On its part, PENGASSAN has declared an indefinite strike to protest flaws in the implementation of IPPIS. The association said that aside the seizure of their two-month salaries, the strike was also informed by the clumsy manner in which members were enrolled on the IPPIS. The PENGASSAN leadership vowed that the industrial action would continue until their grievances were addressed. PENGASSAN chairman, Oshiokhamele urged relevant government officials to address their issues as a matter of priority. He listed their grievances to include ‘bastardisation of our salaries by IPPIS and non-release of personnel cost for PPPRA and PTI for August 2020, salaries arrears from March 2015 to December 2016 are also outstanding’.

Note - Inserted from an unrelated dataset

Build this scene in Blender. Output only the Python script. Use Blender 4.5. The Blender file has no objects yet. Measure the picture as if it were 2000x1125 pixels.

From all indications, the federal government and the unions appeared not ready to stand down on IPPIS. On its part, the federal government has argued that the payment platform is one of the innovative policies put in place by the administration to check corruption and enthrone transparency in financial dealings by public sector entities. Regarding the flaws, Ngige, said a committee would be set up to examine holistically the complaints of the unions on inconsistencies in their payments by IPPIS. But the unions have equally drawn a red line that unless their demands are met, they will not go back to work.

In fact, for ASUU and PENGASSAN that are already on strike, the fear is that, if the matter is not carefully handled, it might snow-ball into a conflagration in which case, other unions in critical sectors of economy may join them in solidarity.